Although African countries have the highest concentrations of poverty and are the lowest carbon dioxide emitting countries in the world, they are also the hardest hit by climate change. The continent is beset by persistent food insecurity. Out of 113 countries covered by the Economist Intelligence Unit’s Global Food Security Index (GFSI) ranking, Mali is 86, Senegal 87, Burkina 97, Niger 104, and Chad 108.

Agriculture, which occupies above 60% of the working age population in many African countries, is especially vulnerable to climate change. Agriculture is mostly rainfed in the region and climate change is making rainfall highly variable. This means lower rain cycles, disrupted planting and cropping patterns, and hence lower yields and falling household income. For example, in Niger, erratic rainfall variability in recent years has led cereal production to plummet.

West African coastal areas, which have long provided livelihoods for fishermen and tend to be more densely populated, are also under threat. Coastal ecosystems used to provide a range of essential services, including a huge fishery resource. Productive fishery ecosystems (mangroves, deltas and estuaries) are essential to the fishing, agriculture and tourism sectors. They are being hit by rising sea levels, which triggers floods, erosion, increased salinity, the disappearance of certain species, and disruption of species’ natural migration patterns, and so on. During the twentieth century, the sea level rose in West Africa, on average by 1.7 mm per year, or 17 cm in 100 years. This trend is quickening, with current estimates projecting around a 30 to 50 cm rise between 1990 and 2100. Beyond causing major losses in coastal infrastructure, this would also expose many human settlements to the risk of inundation.

People on the move

Migration is a well-entrenched tradition in West Africa, and is mainly shaped by kinship and religious networks, operating beyond the boundaries of national borders.  Compounding factors, such as demography, security, and livelihood challenges also explain migration flows. People are also on the move in recent years because of jihadist extremist challenges in Nigeria, Niger, Burkina Faso, and Mali.
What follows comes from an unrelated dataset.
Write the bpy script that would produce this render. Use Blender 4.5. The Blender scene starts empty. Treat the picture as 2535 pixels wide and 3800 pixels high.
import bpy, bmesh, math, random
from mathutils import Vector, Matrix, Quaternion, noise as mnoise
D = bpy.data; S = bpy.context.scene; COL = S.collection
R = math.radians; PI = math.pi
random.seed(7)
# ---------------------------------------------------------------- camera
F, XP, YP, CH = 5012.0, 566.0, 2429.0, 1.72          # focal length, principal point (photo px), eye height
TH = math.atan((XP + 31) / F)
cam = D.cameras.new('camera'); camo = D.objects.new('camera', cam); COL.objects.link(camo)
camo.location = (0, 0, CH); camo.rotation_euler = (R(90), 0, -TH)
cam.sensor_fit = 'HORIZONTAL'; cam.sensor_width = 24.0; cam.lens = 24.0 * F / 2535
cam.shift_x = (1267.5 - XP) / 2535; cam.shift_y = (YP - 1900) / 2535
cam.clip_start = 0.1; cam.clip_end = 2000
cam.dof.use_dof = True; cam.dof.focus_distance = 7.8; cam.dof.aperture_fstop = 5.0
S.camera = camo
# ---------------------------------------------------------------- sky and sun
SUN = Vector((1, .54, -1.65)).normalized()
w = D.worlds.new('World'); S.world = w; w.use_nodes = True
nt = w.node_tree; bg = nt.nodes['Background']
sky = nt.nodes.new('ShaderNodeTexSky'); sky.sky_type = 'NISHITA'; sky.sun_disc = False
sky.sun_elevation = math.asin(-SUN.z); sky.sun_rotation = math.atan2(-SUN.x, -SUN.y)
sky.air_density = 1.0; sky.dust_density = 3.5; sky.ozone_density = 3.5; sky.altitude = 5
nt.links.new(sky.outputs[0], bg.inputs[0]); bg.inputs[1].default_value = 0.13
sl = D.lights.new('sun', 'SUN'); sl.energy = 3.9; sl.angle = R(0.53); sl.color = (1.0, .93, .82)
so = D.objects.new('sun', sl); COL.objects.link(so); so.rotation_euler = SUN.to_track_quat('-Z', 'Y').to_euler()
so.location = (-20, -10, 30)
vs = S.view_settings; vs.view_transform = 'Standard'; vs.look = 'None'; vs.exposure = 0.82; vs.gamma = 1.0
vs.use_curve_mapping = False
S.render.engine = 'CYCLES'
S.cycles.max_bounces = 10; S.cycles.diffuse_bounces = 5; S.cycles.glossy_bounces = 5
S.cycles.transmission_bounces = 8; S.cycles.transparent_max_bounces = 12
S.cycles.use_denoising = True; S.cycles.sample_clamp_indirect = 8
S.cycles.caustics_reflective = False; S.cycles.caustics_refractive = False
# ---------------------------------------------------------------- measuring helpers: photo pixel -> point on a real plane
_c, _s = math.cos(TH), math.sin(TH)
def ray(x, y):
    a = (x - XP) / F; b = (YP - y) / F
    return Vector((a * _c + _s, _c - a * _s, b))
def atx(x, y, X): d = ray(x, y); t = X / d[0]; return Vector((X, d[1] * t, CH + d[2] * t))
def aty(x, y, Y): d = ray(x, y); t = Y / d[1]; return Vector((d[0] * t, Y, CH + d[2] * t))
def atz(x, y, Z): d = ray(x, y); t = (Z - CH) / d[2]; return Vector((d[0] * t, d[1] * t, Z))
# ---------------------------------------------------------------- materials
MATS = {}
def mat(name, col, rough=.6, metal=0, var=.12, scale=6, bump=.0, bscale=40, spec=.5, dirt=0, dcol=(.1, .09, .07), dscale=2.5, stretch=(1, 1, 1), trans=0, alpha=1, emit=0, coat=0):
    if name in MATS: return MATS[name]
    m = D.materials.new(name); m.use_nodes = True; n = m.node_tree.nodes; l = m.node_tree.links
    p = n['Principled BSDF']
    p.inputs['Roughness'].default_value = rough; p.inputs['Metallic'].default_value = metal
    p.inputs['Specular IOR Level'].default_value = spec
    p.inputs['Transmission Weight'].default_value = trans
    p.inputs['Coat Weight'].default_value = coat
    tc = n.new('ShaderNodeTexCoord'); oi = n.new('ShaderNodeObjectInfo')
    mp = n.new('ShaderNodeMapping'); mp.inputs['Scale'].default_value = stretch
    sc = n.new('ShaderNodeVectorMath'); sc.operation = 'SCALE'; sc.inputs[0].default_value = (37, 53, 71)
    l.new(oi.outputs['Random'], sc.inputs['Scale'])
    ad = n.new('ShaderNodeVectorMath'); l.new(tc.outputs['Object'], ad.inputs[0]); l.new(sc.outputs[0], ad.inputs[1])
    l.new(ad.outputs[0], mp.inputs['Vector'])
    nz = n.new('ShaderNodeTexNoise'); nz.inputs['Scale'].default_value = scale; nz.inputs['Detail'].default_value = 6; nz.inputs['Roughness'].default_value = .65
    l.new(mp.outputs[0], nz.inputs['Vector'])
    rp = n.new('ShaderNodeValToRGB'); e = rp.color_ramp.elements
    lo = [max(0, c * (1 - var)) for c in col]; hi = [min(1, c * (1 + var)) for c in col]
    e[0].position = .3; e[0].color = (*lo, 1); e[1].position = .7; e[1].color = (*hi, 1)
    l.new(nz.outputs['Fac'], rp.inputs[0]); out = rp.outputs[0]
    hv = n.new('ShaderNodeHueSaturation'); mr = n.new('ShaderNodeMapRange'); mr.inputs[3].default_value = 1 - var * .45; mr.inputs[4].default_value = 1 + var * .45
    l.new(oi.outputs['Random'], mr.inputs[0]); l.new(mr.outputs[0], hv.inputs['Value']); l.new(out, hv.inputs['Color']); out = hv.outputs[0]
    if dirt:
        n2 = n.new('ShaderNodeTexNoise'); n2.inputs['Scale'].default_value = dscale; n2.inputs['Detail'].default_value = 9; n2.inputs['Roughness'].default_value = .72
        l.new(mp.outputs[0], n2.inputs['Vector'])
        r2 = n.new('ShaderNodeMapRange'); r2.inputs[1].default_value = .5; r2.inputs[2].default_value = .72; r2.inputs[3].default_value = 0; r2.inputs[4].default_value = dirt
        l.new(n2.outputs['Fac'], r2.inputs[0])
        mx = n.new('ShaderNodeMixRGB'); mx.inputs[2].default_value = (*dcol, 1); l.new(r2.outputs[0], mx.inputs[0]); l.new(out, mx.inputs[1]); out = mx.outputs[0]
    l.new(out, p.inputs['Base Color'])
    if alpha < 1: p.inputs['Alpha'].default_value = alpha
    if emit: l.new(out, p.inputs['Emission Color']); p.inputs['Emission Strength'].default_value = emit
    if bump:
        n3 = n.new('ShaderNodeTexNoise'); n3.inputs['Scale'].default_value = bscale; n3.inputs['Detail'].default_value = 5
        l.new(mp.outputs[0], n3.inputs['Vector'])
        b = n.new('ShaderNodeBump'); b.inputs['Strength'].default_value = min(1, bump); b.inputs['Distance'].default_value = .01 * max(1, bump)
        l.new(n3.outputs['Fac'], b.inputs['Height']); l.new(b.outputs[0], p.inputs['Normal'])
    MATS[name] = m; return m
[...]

However, strong evidence is emerging that climate changes are compounding these trends.

The bulk of migration (84%) in West Africa is still intra-regional (ICMPD and IOM, 2015). The flow of people is mostly from the Sahel (Mali, Burkina Faso, Niger and Chad), where dependence on a dry and deteriorating landscape is higher, to countries where there are more plantations, mining, or other coastal activities, for example in Côte d’Ivoire, Ghana, Nigeria, Senegal, and The Gambia.

Finding alternative coping strategies beyond migration and fights over scare resources is difficult but essential. It requires focusing development policy (and donor support) on more sustainable adaptation strategies. This will require diversifying economic activities away from weather-dependent activities like artisanal fishing and traditional agriculture, which can be  achieved through modern agricultural, horticulture, and livestock techniques, and by adding value to traditional crops and primary products through integration into global value chains.
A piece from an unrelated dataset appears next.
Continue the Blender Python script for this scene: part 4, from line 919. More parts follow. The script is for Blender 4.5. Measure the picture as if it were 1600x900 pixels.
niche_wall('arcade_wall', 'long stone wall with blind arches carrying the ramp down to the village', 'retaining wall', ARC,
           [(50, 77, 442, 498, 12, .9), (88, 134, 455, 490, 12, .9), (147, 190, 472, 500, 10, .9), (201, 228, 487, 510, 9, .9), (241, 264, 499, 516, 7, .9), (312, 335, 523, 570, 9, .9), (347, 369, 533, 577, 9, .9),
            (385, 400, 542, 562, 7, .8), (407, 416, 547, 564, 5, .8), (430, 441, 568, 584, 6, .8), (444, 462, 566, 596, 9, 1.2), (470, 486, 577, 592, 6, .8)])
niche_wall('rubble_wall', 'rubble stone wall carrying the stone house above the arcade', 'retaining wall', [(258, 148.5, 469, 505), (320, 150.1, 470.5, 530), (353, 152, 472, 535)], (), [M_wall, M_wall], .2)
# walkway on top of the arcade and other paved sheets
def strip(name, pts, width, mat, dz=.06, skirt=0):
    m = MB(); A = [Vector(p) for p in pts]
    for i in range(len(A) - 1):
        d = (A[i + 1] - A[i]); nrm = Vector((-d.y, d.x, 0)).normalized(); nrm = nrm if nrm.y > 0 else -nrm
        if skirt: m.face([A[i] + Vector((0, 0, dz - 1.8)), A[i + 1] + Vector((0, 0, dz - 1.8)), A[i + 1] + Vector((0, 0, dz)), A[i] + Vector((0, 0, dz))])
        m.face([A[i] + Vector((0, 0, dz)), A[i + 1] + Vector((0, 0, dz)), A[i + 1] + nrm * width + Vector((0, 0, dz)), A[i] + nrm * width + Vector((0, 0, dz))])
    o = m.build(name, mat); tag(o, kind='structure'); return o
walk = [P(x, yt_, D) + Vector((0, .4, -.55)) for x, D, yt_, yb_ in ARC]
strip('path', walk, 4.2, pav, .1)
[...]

Recent Research underscores how what is now known as industries without smokestacks can generate high quality jobs and income, as much as manufacturing, to offer a decent standard of living to Africa’s fast-growing working age population. Innovation should be mainstreamed to make such a transition possible. Successful adaptation can take the form of crop varieties more tolerant to drought, and flooding, and upgrading of the production process through inclusion of modern equipment and technology.

Important investments are also needed, particularly in coastal areas, to limit erosion and saline water encroachment into inland water, and in livestock, for example, by building barns with appropriate shade and air flows protecting animals from higher temperatures.

Most people working in the climate vulnerable sectors (agriculture, livestock, fishing), are self-employed or household enterprises’ employees with few, if any, capital, training or entrepreneurial capabilities. Empowering them through skills development, well targeted financing mechanisms and incubation, to assist them grow and consolidate, should be part of the adaptation process.

All these actions will certainly require resources far beyond what African countries can afford. Development assistance to build adaptive capacity and resilience to climate change in developing countries should be prioritized over tightened migration policies.

The reality is that people will travel toward more sustainable climates and attempts at putting up walls or border restrictions are likely to fail unless more our world is made safer and less vulnerable.